- Associated Press - Tuesday, June 23, 2015

MITCHELL, S.D. (AP) - The city of Mitchell and its mayor say there is no basis for a federal civil rights lawsuit filed by a man who was in line last fall to be the next director of the city’s Corn Palace tourist attraction.

Steve Koch alleges he was forced out shortly after accepting the position. He sued last month in U.S. District Court in Sioux Falls, accusing the city and Mayor Ken Tracy of violating his civil rights, breach of contract, intentional interference with contractual relations, defamation and intentional infliction of emotional distress.

In its response, the city acknowledged that its human resources department sent Koch a congratulatory email, but noted that his hiring was subject to a background check. Koch pleaded guilty to misdemeanor petty theft in a 2002 case involving misused money from a family business, The Daily Republic newspaper reported (https://bit.ly/1LiJbbW ).

The two sides are to meet by July 22, and could discuss a possible out-of-court settlement.
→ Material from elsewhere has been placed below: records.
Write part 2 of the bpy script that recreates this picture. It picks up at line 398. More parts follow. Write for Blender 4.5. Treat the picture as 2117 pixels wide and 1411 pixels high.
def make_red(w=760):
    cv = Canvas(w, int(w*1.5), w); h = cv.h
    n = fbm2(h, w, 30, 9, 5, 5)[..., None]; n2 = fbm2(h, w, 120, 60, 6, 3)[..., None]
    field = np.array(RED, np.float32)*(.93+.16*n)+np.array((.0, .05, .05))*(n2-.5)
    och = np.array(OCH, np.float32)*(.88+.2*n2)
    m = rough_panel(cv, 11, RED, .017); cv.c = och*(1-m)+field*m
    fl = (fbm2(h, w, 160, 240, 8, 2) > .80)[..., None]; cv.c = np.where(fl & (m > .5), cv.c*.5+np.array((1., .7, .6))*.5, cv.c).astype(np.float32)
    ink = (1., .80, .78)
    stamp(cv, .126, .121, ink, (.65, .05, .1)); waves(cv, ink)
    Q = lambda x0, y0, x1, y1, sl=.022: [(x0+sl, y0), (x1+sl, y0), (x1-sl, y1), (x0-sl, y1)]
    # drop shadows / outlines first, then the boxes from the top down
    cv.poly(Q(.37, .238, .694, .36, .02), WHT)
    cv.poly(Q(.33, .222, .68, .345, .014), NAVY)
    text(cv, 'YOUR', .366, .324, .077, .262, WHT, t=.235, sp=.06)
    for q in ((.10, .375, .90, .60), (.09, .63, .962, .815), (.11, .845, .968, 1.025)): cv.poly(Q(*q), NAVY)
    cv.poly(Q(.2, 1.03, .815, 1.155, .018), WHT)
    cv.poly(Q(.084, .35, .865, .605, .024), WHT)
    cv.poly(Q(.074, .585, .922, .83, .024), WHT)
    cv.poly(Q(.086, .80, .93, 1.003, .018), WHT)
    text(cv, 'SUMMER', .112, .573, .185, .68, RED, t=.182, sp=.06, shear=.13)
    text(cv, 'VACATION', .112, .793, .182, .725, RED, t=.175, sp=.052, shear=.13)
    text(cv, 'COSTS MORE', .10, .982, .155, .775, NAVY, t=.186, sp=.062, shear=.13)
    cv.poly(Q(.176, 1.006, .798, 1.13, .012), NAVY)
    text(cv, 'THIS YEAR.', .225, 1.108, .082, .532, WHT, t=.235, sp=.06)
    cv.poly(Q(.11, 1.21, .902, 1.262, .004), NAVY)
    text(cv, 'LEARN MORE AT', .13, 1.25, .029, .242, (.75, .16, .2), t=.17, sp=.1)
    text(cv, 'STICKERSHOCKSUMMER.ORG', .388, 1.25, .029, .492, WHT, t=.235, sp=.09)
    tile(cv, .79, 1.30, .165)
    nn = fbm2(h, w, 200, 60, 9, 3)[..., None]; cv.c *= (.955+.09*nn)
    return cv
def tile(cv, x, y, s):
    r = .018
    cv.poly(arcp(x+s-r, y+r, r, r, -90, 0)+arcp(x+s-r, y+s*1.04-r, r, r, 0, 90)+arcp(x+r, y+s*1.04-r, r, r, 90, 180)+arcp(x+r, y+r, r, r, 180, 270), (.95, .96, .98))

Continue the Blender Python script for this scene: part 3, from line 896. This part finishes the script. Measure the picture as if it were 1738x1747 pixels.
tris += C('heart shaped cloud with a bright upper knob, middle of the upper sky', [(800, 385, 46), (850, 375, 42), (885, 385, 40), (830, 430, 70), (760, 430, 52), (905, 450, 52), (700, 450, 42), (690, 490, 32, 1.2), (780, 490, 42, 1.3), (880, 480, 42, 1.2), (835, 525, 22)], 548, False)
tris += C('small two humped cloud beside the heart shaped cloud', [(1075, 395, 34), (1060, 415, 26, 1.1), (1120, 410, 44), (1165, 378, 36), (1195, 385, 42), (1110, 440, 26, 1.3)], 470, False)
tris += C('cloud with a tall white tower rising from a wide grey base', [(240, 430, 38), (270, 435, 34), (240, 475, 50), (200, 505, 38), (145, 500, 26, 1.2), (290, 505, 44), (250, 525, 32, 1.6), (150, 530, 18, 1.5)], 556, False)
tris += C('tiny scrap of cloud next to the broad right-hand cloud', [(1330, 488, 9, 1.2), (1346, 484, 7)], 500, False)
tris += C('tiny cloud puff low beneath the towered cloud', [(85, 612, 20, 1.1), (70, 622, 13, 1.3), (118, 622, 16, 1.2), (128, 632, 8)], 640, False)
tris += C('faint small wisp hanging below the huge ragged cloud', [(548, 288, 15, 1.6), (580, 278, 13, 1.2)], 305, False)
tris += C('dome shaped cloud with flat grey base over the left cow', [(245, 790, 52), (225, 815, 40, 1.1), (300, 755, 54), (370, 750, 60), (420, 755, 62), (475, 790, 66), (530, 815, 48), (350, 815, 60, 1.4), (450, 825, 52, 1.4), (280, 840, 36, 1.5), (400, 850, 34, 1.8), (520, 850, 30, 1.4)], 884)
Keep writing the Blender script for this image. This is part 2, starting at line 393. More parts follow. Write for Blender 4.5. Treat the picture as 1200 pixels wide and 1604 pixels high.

In December, Tracy chose local golf course manager Dan Sabers to be the next director of the Corn Palace, which is billed as the world’s only palace dedicated to the grain and attracts about 200,000 tourists each year. The building is decorated inside and outside with murals made from about 275,000 ears of corn of various sizes and colors. It’s in the midst of a $7.2 million renovation.

The attraction had been without a director since March 2014, when Mark Schilling resigned at Tracy’s request following a state audit that concluded Schilling mishandled money. A grand jury this past March indicted him on a misdemeanor petty theft charge.

Schilling earlier told The Associated Press that he didn’t think he did anything wrong.